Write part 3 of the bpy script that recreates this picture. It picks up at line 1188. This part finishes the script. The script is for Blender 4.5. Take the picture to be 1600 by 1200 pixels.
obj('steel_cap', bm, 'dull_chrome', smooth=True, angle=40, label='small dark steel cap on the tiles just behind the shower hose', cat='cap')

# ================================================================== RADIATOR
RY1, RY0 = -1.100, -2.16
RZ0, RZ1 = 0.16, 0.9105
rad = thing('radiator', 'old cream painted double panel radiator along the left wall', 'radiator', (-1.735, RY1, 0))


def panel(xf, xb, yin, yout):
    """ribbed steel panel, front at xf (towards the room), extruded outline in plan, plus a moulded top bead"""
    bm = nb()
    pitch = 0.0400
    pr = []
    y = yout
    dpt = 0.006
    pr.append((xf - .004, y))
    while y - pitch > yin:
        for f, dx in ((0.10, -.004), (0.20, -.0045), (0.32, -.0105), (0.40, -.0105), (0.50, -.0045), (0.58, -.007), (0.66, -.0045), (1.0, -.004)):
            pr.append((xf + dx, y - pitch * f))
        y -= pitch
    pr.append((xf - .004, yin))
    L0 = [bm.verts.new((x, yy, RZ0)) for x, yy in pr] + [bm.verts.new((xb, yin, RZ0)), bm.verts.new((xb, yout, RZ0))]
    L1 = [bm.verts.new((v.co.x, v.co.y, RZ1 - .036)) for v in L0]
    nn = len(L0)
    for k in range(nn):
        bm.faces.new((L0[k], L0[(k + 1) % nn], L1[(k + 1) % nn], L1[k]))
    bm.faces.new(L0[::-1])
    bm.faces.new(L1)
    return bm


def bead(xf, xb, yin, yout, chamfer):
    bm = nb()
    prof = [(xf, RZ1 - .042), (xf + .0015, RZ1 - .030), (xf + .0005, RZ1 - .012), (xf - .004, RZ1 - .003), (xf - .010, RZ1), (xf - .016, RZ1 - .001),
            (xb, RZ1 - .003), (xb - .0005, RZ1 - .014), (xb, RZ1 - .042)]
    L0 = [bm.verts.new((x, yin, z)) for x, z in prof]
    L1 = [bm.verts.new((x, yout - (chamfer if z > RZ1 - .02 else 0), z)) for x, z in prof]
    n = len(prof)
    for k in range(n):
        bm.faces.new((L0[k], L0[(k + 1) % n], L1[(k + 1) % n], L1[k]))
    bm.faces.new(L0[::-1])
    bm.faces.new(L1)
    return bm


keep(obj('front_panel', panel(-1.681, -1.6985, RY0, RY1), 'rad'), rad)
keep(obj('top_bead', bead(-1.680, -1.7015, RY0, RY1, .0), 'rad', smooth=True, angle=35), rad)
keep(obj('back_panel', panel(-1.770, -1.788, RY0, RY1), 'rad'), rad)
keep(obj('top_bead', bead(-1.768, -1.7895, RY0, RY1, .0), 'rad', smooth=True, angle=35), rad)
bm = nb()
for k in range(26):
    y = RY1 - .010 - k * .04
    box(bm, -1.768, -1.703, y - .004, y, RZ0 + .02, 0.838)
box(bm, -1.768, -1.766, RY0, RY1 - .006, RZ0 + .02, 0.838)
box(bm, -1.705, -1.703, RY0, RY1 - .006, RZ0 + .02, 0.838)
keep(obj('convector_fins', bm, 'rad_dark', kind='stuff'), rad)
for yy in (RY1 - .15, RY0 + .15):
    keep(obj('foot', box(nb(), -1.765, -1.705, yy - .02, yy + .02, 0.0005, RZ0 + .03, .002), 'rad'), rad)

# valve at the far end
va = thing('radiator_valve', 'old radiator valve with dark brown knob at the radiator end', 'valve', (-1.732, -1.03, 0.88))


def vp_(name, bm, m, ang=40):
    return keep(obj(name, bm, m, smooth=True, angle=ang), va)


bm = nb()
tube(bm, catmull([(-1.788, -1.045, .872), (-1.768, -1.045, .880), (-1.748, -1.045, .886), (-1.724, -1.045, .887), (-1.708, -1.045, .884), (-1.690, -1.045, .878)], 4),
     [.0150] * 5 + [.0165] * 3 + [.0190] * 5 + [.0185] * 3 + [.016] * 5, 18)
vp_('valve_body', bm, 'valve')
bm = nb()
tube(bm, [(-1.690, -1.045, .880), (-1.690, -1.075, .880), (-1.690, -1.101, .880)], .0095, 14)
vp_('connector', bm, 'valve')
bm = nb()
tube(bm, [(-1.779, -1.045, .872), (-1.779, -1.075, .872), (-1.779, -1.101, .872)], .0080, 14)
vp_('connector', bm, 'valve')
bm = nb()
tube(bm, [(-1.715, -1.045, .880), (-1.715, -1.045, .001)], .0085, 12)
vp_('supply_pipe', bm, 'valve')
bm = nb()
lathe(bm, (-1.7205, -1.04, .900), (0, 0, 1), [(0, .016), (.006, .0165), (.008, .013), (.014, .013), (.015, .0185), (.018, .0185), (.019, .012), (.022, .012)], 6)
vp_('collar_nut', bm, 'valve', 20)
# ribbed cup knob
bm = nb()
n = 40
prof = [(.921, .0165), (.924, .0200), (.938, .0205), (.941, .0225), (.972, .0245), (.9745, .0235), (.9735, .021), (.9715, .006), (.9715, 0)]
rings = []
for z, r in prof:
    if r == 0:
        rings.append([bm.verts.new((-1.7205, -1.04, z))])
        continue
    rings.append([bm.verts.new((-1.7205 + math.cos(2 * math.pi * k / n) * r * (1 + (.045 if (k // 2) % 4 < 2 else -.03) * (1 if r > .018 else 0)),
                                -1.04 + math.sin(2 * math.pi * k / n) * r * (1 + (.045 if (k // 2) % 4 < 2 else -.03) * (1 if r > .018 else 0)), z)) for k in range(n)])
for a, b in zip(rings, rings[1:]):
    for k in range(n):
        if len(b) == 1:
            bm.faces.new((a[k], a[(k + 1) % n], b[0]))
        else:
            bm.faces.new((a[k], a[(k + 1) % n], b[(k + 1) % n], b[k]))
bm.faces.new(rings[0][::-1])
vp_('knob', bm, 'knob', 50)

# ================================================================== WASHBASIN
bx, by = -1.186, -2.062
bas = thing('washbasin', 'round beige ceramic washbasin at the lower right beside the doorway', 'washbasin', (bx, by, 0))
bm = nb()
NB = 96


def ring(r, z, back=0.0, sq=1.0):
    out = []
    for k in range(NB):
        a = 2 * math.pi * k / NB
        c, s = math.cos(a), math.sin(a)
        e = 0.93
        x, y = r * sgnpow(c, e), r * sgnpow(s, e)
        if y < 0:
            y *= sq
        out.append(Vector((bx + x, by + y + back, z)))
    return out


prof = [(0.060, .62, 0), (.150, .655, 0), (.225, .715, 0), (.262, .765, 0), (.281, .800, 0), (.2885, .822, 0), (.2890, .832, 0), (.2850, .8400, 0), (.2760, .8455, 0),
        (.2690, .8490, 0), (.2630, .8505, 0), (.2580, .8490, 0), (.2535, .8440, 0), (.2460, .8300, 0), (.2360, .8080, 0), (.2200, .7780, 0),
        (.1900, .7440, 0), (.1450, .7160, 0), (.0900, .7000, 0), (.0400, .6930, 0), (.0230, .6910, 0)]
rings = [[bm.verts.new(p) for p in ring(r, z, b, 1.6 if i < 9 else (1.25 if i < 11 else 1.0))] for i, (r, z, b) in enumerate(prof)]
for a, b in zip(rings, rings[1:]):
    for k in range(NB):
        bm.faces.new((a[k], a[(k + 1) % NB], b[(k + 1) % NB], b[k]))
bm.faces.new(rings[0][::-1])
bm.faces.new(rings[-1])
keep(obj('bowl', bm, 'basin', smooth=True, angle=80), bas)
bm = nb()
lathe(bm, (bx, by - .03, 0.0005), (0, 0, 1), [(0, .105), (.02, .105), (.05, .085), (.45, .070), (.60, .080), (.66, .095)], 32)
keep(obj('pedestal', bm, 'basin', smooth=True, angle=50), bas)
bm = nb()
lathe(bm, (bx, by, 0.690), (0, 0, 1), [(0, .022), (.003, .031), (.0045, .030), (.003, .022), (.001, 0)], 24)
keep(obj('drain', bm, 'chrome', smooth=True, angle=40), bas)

* * * * * * * * *

__EXERCISE PROMPT__
Emit, unaltered, the lines from the top of the listing down through the line that holds "rad = thing('radiator', 'old"; emit nothing else.

__RIGHT ANSWER__
Write part 3 of the bpy script that recreates this picture. It picks up at line 1188. This part finishes the script. The script is for Blender 4.5. Take the picture to be 1600 by 1200 pixels.
obj('steel_cap', bm, 'dull_chrome', smooth=True, angle=40, label='small dark steel cap on the tiles just behind the shower hose', cat='cap')

# ================================================================== RADIATOR
RY1, RY0 = -1.100, -2.16
RZ0, RZ1 = 0.16, 0.9105
rad = thing('radiator', 'old cream painted double panel radiator along the left wall', 'radiator', (-1.735, RY1, 0))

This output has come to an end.